The WNBA is coming off of its most-popular season in league history with the arrival of Caitlin Clark, Angel Reese and the rest of the 2024 rookie class. It is still going to lose a lot of money and NBA owners are reportedly furious with the continued financial struggles.
They are tired of paying to prop someone else up.
According to the New York Post, the WNBA will lost $40 million this season. This is the 26th-straight year where it will fail to turn a profit. Never before has the professional women’s basketball league made a single dollar since it first came to exist in the spring of 1996.

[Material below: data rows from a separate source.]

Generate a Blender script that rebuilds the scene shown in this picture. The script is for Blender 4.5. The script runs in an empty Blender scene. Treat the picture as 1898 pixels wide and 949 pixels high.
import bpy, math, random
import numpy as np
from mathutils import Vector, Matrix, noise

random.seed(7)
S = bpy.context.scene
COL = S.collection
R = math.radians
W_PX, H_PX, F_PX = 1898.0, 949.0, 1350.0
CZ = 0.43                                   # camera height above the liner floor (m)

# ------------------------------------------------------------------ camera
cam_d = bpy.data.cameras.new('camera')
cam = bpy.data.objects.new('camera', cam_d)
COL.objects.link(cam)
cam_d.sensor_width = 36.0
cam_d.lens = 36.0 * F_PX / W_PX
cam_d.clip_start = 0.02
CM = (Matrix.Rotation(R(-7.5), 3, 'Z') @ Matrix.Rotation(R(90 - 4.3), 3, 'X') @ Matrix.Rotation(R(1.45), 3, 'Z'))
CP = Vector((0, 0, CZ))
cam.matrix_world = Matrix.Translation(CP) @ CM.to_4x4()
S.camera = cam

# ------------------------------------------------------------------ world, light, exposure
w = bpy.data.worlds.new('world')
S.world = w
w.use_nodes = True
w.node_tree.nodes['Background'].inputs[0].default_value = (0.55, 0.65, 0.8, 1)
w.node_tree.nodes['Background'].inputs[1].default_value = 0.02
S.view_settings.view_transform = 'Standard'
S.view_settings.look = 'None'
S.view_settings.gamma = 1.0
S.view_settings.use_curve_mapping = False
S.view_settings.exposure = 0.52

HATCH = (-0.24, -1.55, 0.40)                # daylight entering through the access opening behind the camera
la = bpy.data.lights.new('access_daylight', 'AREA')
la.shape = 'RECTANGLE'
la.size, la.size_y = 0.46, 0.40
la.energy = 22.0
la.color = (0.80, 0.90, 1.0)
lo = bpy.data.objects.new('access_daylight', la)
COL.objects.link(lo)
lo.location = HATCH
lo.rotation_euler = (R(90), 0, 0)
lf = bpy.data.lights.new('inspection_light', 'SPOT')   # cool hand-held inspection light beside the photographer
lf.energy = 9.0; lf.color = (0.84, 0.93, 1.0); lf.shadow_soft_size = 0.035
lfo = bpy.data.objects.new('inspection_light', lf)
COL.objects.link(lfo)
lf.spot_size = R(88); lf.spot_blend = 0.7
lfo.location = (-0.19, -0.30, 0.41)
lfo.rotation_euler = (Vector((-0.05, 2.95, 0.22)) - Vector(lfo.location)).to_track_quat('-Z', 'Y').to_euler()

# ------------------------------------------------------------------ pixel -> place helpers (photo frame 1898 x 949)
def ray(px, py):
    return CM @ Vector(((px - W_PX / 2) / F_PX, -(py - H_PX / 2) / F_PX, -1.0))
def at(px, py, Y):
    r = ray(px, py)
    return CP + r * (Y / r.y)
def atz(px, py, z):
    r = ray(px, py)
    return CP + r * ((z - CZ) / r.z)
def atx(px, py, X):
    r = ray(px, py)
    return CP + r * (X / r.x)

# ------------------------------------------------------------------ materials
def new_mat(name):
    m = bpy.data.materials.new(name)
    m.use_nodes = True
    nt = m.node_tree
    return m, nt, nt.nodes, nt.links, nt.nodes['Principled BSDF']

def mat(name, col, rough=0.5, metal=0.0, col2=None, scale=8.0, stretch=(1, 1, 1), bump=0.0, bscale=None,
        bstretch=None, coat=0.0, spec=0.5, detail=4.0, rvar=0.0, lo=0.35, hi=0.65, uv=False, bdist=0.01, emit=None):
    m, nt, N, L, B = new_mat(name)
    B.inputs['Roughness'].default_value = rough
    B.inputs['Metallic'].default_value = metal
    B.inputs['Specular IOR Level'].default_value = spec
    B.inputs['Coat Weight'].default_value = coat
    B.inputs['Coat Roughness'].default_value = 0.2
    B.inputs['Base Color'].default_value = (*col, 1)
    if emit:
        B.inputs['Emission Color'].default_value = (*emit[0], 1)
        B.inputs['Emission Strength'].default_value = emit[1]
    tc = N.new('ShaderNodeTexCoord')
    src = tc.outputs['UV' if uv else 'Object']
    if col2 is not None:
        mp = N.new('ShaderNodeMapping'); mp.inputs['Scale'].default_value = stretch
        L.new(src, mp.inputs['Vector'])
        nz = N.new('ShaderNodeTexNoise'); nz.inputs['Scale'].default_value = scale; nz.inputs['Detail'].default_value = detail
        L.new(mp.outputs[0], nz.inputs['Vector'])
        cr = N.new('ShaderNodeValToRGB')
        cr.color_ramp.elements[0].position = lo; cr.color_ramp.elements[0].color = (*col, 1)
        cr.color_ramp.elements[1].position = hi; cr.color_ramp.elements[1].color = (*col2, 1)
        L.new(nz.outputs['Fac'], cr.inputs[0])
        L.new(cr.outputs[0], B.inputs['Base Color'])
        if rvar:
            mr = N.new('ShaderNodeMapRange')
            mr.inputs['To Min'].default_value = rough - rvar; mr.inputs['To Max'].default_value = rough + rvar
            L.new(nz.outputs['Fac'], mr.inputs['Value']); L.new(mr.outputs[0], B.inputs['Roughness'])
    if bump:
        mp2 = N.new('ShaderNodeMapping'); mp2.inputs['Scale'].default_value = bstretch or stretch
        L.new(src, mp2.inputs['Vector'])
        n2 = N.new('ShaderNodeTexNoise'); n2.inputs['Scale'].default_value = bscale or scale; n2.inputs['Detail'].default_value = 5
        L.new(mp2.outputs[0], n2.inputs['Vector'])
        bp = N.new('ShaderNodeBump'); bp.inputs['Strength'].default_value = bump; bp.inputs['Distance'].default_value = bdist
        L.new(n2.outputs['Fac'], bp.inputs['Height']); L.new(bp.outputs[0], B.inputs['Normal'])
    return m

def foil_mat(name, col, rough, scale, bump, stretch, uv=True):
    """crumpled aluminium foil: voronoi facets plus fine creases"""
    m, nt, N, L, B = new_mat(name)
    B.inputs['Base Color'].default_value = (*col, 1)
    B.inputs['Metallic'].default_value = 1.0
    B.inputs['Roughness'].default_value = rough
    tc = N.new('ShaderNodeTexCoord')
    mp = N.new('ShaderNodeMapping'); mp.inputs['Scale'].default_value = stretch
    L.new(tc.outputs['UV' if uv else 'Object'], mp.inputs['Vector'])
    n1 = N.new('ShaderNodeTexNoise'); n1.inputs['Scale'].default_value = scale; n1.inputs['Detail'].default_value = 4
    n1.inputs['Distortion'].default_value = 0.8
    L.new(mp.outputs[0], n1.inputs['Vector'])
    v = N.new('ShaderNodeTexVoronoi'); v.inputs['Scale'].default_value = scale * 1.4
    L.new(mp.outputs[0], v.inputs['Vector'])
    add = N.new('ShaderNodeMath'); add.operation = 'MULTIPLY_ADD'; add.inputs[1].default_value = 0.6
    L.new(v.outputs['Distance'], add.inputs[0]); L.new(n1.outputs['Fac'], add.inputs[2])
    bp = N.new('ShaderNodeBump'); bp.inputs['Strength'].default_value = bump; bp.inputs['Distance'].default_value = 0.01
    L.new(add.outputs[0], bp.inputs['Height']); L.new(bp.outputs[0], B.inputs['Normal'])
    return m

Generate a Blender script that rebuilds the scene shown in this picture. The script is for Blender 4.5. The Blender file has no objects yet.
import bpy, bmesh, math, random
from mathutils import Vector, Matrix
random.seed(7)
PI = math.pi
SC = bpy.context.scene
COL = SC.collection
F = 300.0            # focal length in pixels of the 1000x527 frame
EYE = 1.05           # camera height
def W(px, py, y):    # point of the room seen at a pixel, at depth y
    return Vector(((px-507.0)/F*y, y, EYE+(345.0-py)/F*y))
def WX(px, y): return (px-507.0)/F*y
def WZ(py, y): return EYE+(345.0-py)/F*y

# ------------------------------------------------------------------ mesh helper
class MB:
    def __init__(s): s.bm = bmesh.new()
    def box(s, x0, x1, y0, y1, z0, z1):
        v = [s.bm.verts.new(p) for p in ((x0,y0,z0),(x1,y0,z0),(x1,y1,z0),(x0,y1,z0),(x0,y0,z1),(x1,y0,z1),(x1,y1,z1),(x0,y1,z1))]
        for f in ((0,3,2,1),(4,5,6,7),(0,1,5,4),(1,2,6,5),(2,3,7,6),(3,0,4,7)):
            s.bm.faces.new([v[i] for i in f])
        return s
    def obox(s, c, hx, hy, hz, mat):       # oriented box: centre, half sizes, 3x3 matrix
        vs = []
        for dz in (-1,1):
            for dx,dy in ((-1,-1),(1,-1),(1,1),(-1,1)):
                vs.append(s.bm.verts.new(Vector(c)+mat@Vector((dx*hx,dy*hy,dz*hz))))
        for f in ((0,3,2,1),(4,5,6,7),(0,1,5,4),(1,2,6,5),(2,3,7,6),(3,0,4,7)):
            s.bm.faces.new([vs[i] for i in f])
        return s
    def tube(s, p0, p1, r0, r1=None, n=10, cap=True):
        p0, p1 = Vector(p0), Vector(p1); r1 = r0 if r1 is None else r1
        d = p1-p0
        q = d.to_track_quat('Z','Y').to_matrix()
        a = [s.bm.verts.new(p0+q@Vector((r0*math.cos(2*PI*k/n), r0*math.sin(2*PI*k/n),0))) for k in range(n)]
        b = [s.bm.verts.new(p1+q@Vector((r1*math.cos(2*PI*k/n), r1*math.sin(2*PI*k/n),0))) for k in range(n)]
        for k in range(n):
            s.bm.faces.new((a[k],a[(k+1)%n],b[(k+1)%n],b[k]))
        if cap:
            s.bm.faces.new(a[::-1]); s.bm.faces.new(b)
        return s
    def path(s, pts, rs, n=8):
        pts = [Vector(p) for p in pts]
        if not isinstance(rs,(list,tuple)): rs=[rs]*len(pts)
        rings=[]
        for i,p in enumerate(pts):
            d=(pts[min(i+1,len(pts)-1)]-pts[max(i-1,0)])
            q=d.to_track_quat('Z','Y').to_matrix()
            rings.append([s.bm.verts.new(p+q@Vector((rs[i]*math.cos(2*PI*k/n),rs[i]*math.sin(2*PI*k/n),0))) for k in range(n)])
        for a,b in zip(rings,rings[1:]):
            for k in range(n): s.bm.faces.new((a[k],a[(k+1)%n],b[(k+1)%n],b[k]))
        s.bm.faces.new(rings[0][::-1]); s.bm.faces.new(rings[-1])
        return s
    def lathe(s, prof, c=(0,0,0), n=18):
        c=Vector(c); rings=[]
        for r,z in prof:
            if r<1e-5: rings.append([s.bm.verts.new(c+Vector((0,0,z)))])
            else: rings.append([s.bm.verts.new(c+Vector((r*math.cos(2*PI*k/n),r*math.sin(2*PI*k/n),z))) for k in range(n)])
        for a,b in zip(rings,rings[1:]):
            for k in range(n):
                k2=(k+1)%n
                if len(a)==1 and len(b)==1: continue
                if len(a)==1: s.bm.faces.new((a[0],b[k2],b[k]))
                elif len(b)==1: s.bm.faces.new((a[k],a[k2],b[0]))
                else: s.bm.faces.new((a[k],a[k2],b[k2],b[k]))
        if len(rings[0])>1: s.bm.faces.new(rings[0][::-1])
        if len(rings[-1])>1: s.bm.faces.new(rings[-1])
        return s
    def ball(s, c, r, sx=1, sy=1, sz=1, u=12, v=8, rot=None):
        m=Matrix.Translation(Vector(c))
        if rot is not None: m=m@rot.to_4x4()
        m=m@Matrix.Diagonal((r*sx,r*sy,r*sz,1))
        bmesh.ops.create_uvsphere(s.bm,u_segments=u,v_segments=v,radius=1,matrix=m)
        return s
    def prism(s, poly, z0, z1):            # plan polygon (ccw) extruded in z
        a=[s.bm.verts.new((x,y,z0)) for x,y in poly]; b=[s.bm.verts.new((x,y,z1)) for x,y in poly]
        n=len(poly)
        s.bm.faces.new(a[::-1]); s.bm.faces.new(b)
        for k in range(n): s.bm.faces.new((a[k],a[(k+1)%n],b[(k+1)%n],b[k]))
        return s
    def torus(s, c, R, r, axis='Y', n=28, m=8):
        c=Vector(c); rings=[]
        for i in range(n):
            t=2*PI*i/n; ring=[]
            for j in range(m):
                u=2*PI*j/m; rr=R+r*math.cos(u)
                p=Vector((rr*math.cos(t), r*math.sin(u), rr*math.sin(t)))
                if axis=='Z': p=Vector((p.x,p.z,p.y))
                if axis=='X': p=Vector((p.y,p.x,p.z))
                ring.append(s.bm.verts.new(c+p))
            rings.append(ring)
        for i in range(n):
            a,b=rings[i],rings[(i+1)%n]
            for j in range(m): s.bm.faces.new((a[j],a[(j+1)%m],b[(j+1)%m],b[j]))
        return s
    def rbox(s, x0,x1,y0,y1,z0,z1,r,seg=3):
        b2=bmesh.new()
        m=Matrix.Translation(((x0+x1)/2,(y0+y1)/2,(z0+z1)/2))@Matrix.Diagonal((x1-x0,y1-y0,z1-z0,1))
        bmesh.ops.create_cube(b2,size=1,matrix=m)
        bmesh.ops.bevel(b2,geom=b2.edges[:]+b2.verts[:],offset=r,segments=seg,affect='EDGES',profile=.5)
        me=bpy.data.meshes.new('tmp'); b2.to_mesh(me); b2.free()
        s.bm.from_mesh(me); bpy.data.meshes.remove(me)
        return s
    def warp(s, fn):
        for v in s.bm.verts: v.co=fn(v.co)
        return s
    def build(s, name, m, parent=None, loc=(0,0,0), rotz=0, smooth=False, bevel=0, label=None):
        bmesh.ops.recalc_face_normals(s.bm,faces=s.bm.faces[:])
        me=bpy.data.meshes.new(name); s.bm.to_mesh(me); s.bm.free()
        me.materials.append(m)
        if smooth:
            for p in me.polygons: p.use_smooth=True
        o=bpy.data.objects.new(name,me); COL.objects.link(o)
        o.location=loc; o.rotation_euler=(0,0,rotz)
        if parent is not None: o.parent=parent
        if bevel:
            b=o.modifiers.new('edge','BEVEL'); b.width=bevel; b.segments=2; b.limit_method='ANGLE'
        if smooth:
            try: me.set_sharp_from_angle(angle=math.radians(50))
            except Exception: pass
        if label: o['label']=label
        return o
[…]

The NBA owns approximately 60% of its female counterpart. That number is actually closer to 75% when the owners’ personal stakes are factored into the equation.
NBA team owners want to see a return on their investment into the WNBA. They are frustrated.
The WNBA owes the NBA so much we won’t see any windfall for years.
— NBA team executive, via The New York Post
To be fair, the WNBA was projected to lose $50 million in 2024. It did $10 million better than expected — in a year that saw unprecedented viewership, attendance and popularity — and… still lost money.
The WNBA can’t turn a profit.
Things are going so well for the WNBA that it will add multiple expansion teams over the next few years. That does not guarantee the league is going to be a profitable venture in the near future. A new media rights deal worth approximately $200,000,000 per year goes into effect in 2026. That is going to help.
However, NBA owners want to know how they are going to get their money back and New York Knicks owner James Dolan is supposedly asking commissioner Adam Silver for answers he does not have.
There’s a bunch of owners who see Dolan as their hero for pressing Silver on these questions but Silver is not giving us any answers.
— NBA team executive, via The New York Post
NBA spokesman Mike Bass told the New York Post that financial reports on WNBA revenue and expenses are shared with the Board of Governors for both leagues. Owners don’t care.
That is somewhat BS and they are consolidating it with WNBA financials. By consolidating numbers, you don’t have to break out any of them.
— NBA team executive, via The New York Post
The clock is ticking but there is no clear path to financial success in sight. The WNBA lost tens of millions of dollars once again.